■ **TASK OBJECTIVE**:
All lines from the one with "1200 pixels high." through the one with "t = T('pinned_paper', 'white", and only those, are to be reproduced exactly, both ends included.

■ **MATERIAL FOR THE TASK**:
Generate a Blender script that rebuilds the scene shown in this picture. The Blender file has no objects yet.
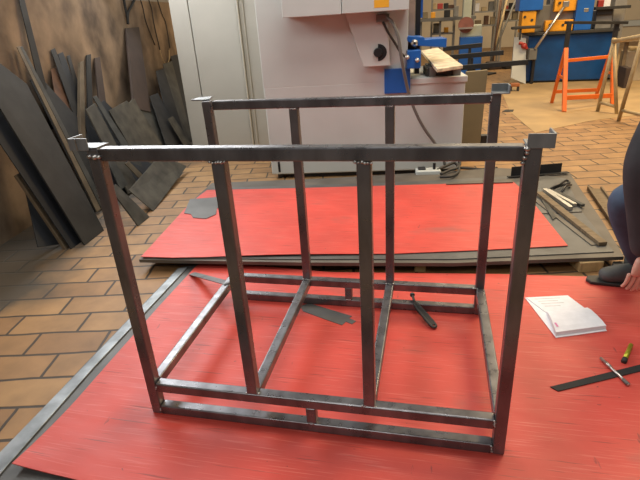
import bpy, bmesh, math, random
from mathutils import Vector, Matrix
random.seed(7)
C = bpy.context.scene.collection
V = Vector
PI = math.pi

# ------------------------------------------------------------------ camera numbers (survey of the place from the photo)
CAM = V((0.949, -1.1905, 1.2778)); YAW, PITCH, ROLL, FPX = -0.2381, 0.4283, -0.0652, 491.12
cy, sy, cp, sp = math.cos(YAW), math.sin(YAW), math.cos(PITCH), math.sin(PITCH)
FWD = V((sy*cp, cy*cp, -sp)); _r = V((cy, -sy, 0)); _u = _r.cross(FWD)
RIGHT = math.cos(ROLL)*_r + math.sin(ROLL)*_u
UP = -math.sin(ROLL)*_r + math.cos(ROLL)*_u
def on(px, py, P0, N):
    d = FWD + RIGHT*((px-320)/FPX) + UP*((240-py)/FPX)
    N = V(N); return CAM + d*((V(P0)-CAM).dot(N)/d.dot(N))
def at(px, py, z=None, Y=None):
    if z is not None: return on(px, py, (0, 0, z), (0, 0, 1))
    return on(px, py, (0, Y, 0), (0, 1, 0))
ZF = -0.03                                   # the tiled floor; z = 0 is the top of the red sheet in front

# ------------------------------------------------------------------ materials
MATS = {}
def mat(name, col, rough=.6, metal=0., var=.25, scale=8., dark=None, bump=0., stretch=(1, 1, 1), spec=.5, emit=None):
    m = bpy.data.materials.new(name); m.use_nodes = True
    nt = m.node_tree; b = nt.nodes['Principled BSDF']
    b.inputs['Roughness'].default_value = rough; b.inputs['Metallic'].default_value = metal
    b.inputs['Specular IOR Level'].default_value = spec
    tc = nt.nodes.new('ShaderNodeTexCoord'); mp = nt.nodes.new('ShaderNodeMapping')
    mp.inputs['Scale'].default_value = stretch
    nt.links.new(tc.outputs['Object'], mp.inputs['Vector'])
    n = nt.nodes.new('ShaderNodeTexNoise'); n.inputs['Scale'].default_value = scale; n.inputs['Detail'].default_value = 6
    nt.links.new(mp.outputs['Vector'], n.inputs['Vector'])
    r = nt.nodes.new('ShaderNodeValToRGB')
    a = dark if dark else tuple(c*(1-var) for c in col)
    bb = tuple(min(1, c*(1+var*.6)) for c in col)
    r.color_ramp.elements[0].position = .32; r.color_ramp.elements[1].position = .68
    r.color_ramp.elements[0].color = (*a, 1); r.color_ramp.elements[1].color = (*bb, 1)
    nt.links.new(n.outputs['Fac'], r.inputs['Fac']); nt.links.new(r.outputs['Color'], b.inputs['Base Color'])
    if bump:
        bp = nt.nodes.new('ShaderNodeBump'); bp.inputs['Strength'].default_value = bump; bp.inputs['Distance'].default_value = .01
        nt.links.new(n.outputs['Fac'], bp.inputs['Height']); nt.links.new(bp.outputs['Normal'], b.inputs['Normal'])
    MATS[name] = m; return m

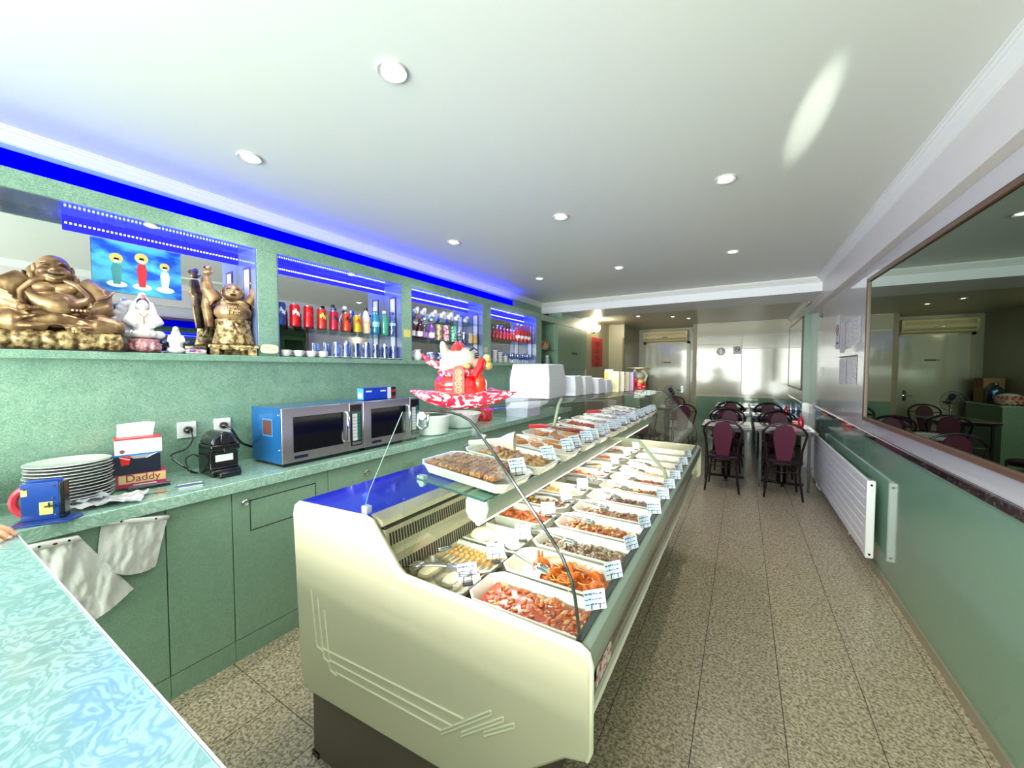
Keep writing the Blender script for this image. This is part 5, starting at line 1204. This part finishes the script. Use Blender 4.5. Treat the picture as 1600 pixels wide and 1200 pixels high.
t = T('pinned_paper', 'white paper sheet pinned on the dark green backsplash below far niche', 'notice', (-2.648, 4.36, 1.265)); P('sheet', B(0, 0, 0, .002, .36, .225), mat('grey_paper', (196, 198, 196), rough=.6), t); P('pin', MB().cyl((.002, .17, .2), .008, .006, 10, 'x'), m_black, t)

# ================================================================== on top of the display case
def tz_(y): return 1.3835 - .0225 * (y - .83)
m_flor = mat('floral_fabric', (204, 18, 56), rough=.5, col2=(250, 226, 232), scale=42, detail=3, lo=.52, hi=.56, distort=1.2)
m_catw = mat('cat_white', (184, 180, 166), rough=.15, coat=.8); m_catr = mat('cat_red', (222, 16, 20), rough=.12, coat=1); m_goldp = mat('bright_gold', (226, 196, 120), rough=.2, metal=.5)
CX, CY = -.765, .96
t = T('floral_cushion', 'red cushion with white flowers under the large lucky cat figure', 'cushion', (CX, CY, tz_(CY)), R(52))
def cush(u, v, s):
    x, y = (u - .5) * .27, (v - .5) * .23; e = max(0, 1 - (abs(2 * u - 1) ** 2.6)) * max(0, 1 - (abs(2 * v - 1) ** 2.6)); cr = abs(2 * u - 1) * abs(2 * v - 1)
    x *= 1 + .12 * cr; y *= 1 + .14 * cr
    q = abs(2 * u - 1) ** 2
    return (x, y, .022 + .022 * q + .012 * cr ** 3 + s * .026 * e ** .5 * (1.0 if s > 0 else .8 + .2 * (1 - q)))
P('pad', MB().grid(lambda u, v: cush(u, v, 1), 18, 14).grid(lambda u, v: cush(u, v, -1), 18, 14), m_flor, t, sharp=0)
t = T('lucky_cat', 'large red and white beckoning lucky cat figure sitting on floral cushion', 'figurine', (CX - .015, CY + .02, tz_(CY) + .016), R(36)); t.scale = (.97, .97, .95)
P('body', MB().ell((0, 0, .058), (.088, .076, .052), None, 24, 16).ell((.0, 0, .030), (.090, .080, .030), None, 24, 12), m_catr, t, remesh=.005, smooth=2)
P('head', MB().ell((.004, 0, .142), (.060, .058, .042), None, 24, 16).ell((.046, 0, .130), (.032, .038, .026), None, 16, 10).ell((-.036, .0, .120), (.036, .050, .048), None, 16, 10).ell((-.050, -.020, .165), (.015, .020, .040), Matrix.Rotation(R(-14), 3, 'Y'), 12, 10), m_catw, t, remesh=.004, smooth=2)
for s in (-1, 1):
    P('ear', MB().lathe([(.020, 0), (.014, .018), (0, .036)], (-.012 if s < 0 else .0, s * .028, .170), 14, 'z', None), m_catr, t)
P('scarf', MB().lathe([(.070, .086), (.075, .092), (.074, .104), (.058, .110)], (.0, 0, 0), 24, cap=False), m_flor, t)
P('paw', MB().tube([(.045, -.062, .085), (.062, -.058, .115), (.070, -.045, .140)], [.016, .014, .013], 10), m_catr, t)
P('bell', MB().ell((.086, -.040, .145), .014, None, 14, 10).ell((.088, -.03, .122), .016, None, 14, 10), m_goldp, t)
P('tablet', MB().prism([(-.022, .030), (.016, .030), (.016, .104), (.010, .118), (-.002, .122), (-.016, .116), (-.022, .102)], 'y', -.088, -.070), m_catr, t, bev=.002)
for k in range(4):
    P('coin', MB().tube([(-.003 + .0085 * math.cos(a * PI / 8), -.0895, .044 + k * .0185 + .0085 * math.sin(a * PI / 8)) for a in range(16)], .0018, 6, True).box(-.006, -.0900, .041 + k * .0185, 0, -.0885, .0435 + k * .0185).box(-.006, -.0900, .0465 + k * .0185, 0, -.0885, .048 + k * .0185), m_goldp, t)
P('ribbon_tail', MB().tube([(-.052, -.01, .112), (-.085, -.01, .128), (-.108, -.008, .138), (-.125, -.005, .160)], [.014, .012, .010, .004], 10), m_flor, t)
mb = MB()
for k in range(3): mb.tube([(.046, -.052 + k * .004, .158 - k * .006), (.058, -.040 + k * .003, .162 - k * .007)], .0019, 5)
mb.tube([(.030, -.050, .170), (.045, -.046, .178), (.054, -.034, .172)], .003, 5); mb.tube([(.068, -.018, .150), (.072, -.008, .146), (.068, .002, .150)], .0026, 5)
P('face_paint', mb, m_black, t)
P('gold_knot', MB().ell((.02, -.056, .118), (.014, .008, .010)), m_goldp, t)
P('sack', MB().ell((.058, -.03, .06), (.026, .034, .036)), mat('cat_sack', (232, 60, 20), rough=.2, coat=.8), t)
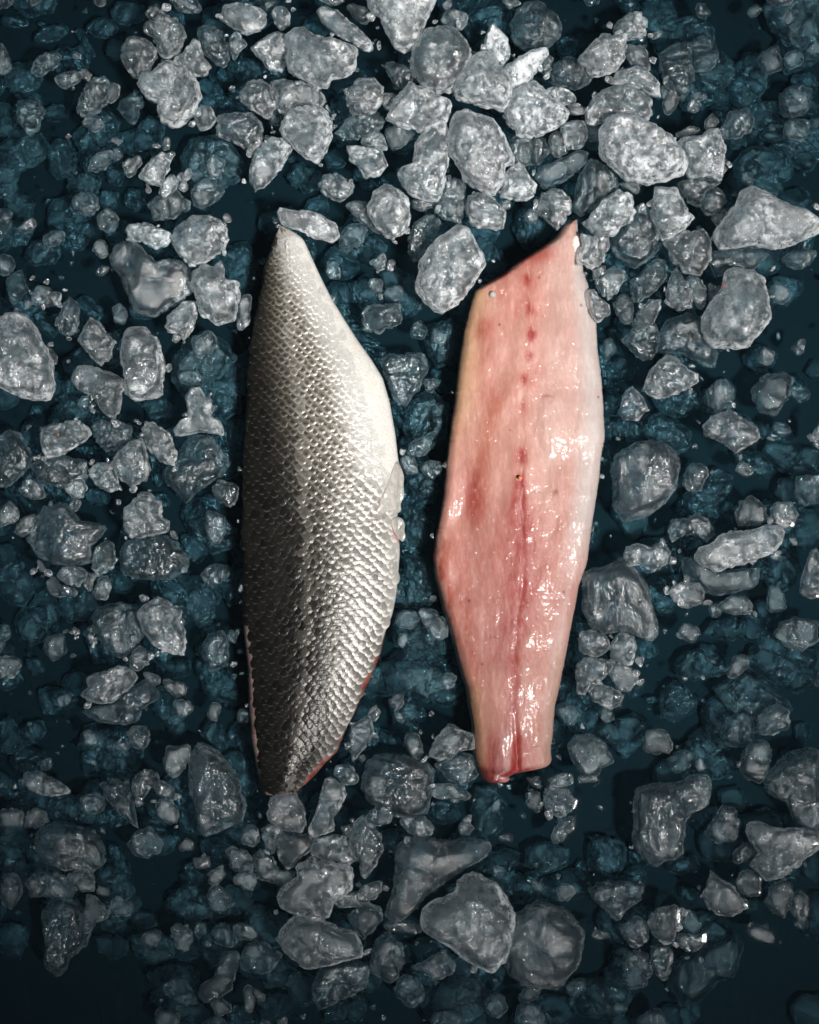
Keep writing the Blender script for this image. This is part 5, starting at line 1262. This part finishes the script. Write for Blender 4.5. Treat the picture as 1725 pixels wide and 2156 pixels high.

■ **RESPONSE BELOW**:
Keep writing the Blender script for this image. This is part 5, starting at line 1204. This part finishes the script. Use Blender 4.5. Treat the picture as 1600 pixels wide and 1200 pixels high.
t = T('pinned_paper', 'white paper sheet pinned on the dark green backsplash below far niche', 'notice', (-2.648, 4.36, 1.265)); P('sheet', B(0, 0, 0, .002, .36, .225), mat('grey_paper', (196, 198, 196), rough=.6), t); P('pin', MB().cyl((.002, .17, .2), .008, .006, 10, 'x'), m_black, t)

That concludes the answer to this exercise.